As I was setting up yet another site for these previews recently, a thought occurred to me: has the idea of an Open Graph CSS media type been explored? You know, like screen, and print. To me, it seems like the social preview for a given URL should ideally just be another CSS layout of that page, merely formatted for a particular media type: an open graph preview media type.
With such a type available, perhaps a section of my CSS could look something like this:
@media opengraph {
  /* here I could specify further @media min/max-width queries to deliver layouts for the various OG image sizes */
}
Maybe then, in the head of my page, I could omit the image meta reference and know that my pages are ready to display for opengraph just fine if you happen to request them with that media type.

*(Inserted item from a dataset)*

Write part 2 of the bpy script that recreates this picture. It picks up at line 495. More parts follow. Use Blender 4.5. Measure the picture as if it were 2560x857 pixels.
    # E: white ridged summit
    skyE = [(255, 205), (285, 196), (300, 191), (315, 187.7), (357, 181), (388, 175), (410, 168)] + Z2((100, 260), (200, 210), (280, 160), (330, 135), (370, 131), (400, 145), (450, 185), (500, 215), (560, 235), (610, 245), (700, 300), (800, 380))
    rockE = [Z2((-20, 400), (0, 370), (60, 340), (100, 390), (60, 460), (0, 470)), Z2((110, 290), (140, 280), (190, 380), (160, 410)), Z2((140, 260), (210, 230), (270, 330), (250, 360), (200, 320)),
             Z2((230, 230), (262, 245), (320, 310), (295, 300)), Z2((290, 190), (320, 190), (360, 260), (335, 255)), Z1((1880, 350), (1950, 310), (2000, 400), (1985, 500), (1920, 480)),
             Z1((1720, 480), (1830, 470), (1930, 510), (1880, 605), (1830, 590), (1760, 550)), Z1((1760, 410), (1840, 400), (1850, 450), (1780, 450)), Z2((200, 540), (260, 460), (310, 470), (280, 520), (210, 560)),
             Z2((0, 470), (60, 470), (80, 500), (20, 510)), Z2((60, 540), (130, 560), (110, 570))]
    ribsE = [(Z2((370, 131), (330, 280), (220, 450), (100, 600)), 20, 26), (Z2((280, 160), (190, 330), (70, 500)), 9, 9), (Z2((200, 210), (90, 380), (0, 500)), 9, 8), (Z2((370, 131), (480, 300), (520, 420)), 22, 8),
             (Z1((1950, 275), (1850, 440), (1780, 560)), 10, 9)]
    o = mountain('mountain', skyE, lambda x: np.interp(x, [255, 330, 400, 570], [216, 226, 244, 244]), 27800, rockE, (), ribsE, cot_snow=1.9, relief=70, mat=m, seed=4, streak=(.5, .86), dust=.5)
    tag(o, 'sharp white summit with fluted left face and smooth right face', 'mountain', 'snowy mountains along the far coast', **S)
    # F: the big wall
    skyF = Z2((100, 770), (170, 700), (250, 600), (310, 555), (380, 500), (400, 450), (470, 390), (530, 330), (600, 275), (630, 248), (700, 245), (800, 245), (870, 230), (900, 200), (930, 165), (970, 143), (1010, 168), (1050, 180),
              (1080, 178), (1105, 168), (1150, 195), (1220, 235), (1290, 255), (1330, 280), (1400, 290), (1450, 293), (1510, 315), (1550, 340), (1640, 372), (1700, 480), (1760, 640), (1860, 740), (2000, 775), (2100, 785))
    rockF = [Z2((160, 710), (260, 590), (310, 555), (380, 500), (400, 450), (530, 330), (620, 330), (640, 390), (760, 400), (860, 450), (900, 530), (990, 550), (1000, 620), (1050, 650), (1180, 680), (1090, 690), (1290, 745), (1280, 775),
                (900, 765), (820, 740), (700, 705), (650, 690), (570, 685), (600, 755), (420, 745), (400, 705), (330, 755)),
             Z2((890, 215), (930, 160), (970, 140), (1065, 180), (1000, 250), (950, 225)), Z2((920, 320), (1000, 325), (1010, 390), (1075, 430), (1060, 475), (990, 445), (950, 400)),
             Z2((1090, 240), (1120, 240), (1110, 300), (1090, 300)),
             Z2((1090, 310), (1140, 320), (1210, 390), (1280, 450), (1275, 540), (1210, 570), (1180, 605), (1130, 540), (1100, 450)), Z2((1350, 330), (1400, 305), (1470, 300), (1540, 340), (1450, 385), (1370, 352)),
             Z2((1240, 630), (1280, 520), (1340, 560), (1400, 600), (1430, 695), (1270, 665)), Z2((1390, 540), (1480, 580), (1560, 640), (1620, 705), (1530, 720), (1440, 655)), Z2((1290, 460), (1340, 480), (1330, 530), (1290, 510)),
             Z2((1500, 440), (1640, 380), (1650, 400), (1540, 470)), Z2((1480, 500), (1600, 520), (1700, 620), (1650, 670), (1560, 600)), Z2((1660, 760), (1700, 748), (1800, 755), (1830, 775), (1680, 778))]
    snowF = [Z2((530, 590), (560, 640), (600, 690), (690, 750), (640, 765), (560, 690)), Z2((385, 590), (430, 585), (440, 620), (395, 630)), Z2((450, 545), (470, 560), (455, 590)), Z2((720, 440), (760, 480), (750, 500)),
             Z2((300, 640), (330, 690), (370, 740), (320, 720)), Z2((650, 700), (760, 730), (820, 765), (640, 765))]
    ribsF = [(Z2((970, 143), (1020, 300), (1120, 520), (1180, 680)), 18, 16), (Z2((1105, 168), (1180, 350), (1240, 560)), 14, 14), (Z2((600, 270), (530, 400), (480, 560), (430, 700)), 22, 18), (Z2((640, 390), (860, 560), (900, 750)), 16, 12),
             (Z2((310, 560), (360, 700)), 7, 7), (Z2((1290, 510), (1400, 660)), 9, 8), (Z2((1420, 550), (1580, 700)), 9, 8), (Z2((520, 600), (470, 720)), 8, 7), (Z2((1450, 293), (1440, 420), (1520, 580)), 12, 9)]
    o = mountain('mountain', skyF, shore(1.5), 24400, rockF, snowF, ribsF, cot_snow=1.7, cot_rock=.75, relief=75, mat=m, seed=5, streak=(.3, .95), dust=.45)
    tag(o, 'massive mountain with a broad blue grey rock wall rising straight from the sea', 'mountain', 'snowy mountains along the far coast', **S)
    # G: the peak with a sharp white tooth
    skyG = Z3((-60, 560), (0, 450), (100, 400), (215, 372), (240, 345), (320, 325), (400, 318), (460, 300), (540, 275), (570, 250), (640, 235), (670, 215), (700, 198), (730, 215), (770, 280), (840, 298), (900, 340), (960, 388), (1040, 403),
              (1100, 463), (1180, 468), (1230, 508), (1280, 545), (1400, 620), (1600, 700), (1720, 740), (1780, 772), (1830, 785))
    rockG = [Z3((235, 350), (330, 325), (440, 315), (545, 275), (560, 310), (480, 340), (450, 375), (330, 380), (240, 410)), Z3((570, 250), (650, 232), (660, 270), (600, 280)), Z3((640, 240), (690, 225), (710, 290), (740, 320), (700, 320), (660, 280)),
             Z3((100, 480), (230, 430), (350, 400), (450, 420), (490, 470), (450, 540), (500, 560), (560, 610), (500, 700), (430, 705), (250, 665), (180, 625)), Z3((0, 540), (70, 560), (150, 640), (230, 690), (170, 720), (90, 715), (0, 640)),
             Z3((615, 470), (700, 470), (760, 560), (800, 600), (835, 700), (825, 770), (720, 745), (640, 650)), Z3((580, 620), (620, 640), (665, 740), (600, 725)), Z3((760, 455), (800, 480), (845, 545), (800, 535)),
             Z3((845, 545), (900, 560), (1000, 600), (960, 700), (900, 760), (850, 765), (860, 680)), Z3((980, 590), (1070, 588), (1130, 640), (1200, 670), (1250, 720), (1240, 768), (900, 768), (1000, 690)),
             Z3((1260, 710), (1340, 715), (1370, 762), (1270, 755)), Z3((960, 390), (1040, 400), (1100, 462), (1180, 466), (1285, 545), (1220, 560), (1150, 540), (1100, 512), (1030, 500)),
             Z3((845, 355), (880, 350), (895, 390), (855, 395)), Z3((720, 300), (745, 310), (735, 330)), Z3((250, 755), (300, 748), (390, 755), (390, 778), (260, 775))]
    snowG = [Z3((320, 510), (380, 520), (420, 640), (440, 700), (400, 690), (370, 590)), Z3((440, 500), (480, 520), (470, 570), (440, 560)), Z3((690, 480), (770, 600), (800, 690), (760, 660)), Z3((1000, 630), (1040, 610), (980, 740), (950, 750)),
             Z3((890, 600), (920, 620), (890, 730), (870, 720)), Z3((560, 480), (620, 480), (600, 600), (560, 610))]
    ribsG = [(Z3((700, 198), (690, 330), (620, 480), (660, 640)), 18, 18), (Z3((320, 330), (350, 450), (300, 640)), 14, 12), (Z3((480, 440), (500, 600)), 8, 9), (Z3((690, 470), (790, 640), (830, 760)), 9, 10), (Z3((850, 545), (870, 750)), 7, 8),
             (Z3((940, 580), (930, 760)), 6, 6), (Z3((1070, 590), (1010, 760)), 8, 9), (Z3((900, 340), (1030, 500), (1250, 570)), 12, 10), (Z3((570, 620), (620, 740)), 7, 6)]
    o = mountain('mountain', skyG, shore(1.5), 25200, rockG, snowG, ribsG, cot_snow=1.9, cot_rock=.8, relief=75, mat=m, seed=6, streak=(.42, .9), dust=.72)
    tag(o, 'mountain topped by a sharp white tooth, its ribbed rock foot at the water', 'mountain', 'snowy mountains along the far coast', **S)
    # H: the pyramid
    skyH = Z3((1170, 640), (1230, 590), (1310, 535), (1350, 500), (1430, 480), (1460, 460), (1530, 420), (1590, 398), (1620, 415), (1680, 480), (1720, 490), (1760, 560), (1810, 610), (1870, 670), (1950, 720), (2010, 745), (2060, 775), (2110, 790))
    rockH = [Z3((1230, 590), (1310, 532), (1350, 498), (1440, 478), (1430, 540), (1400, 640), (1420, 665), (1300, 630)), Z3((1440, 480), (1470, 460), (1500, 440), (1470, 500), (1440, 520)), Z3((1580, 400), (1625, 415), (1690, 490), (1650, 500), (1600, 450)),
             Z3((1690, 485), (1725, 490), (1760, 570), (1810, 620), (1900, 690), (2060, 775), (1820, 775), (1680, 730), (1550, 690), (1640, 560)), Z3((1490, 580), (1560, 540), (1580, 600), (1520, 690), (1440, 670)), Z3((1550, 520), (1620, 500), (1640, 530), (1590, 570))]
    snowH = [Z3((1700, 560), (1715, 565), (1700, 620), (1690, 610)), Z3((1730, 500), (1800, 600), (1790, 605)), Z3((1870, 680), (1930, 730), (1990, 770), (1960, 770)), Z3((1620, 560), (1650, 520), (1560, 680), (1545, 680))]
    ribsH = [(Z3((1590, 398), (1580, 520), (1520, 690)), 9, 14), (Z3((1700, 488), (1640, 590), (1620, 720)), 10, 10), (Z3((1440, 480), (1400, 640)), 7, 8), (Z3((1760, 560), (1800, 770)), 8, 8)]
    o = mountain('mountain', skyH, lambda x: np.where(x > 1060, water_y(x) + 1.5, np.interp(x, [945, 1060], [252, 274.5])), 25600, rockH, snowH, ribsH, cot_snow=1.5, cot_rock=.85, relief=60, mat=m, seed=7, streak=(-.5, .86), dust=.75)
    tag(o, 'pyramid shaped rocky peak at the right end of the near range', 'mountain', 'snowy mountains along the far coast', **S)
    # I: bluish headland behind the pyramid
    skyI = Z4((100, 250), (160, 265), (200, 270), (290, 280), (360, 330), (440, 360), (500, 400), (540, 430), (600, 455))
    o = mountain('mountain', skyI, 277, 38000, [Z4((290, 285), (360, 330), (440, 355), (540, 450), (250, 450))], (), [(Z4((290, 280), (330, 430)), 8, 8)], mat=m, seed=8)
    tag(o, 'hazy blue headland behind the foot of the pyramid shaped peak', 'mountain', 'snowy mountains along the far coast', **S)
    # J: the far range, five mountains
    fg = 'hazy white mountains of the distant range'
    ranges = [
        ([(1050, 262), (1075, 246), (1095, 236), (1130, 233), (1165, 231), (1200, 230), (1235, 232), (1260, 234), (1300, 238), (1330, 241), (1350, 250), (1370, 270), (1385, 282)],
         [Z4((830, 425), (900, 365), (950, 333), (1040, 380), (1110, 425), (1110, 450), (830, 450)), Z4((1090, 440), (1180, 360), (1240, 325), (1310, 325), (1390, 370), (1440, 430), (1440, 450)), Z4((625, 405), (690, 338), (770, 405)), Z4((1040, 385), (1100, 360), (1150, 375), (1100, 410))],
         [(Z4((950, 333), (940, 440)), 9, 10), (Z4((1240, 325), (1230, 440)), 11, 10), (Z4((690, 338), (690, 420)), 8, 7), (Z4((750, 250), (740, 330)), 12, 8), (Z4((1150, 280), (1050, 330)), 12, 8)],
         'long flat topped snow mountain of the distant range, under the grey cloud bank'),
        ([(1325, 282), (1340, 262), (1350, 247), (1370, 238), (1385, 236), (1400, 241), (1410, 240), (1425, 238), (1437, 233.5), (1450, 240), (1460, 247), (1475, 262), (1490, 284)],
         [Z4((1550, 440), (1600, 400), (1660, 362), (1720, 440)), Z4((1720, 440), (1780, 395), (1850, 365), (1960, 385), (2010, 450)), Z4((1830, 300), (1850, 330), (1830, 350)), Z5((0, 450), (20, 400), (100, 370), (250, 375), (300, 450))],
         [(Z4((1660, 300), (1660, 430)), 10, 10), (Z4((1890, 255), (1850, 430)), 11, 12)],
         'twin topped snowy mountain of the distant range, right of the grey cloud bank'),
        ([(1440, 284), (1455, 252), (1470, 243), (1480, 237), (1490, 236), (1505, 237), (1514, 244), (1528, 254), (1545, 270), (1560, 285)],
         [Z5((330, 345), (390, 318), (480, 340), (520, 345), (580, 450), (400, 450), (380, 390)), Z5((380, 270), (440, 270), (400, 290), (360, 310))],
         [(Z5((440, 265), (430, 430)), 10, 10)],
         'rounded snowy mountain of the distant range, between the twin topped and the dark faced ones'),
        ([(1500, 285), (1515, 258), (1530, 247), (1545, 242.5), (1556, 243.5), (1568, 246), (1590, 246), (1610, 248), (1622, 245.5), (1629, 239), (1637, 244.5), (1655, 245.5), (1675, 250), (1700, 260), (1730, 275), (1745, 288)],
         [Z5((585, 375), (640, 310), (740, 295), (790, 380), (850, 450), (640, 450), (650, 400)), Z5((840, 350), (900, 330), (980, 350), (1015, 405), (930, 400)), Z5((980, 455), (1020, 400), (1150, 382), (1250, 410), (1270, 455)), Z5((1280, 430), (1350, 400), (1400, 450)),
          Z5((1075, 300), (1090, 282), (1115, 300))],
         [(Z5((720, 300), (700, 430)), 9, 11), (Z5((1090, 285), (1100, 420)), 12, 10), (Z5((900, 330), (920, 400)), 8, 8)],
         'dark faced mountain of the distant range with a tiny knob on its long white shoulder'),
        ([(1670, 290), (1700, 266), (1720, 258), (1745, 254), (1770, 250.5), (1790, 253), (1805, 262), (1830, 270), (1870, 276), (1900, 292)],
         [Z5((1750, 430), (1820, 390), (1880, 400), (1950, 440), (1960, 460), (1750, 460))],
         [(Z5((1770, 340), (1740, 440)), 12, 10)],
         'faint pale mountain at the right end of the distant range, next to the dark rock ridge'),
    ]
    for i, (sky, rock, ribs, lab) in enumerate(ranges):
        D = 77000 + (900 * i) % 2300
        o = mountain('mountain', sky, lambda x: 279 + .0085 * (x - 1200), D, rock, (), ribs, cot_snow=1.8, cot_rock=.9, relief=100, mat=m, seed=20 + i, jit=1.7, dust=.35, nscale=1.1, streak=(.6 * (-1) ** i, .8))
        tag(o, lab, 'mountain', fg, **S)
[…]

Is this something the browser should handle? I don't know! What if an img element, dressed with a particular new opengraph attribute, could be used to reference a site this way when linking to it? Maybe the browser would know to load that site with a opengraph media type and render it out as image data instead of a costly (potentially insecure) shrunk-down website. Maybe this could be facilitated by canvas attributes, or a special object or iframe.
This is just an idea, and maybe it's a bad one. I'm just tired of building screenshot services for something like this. Feels un-webby!
Thanks for reading.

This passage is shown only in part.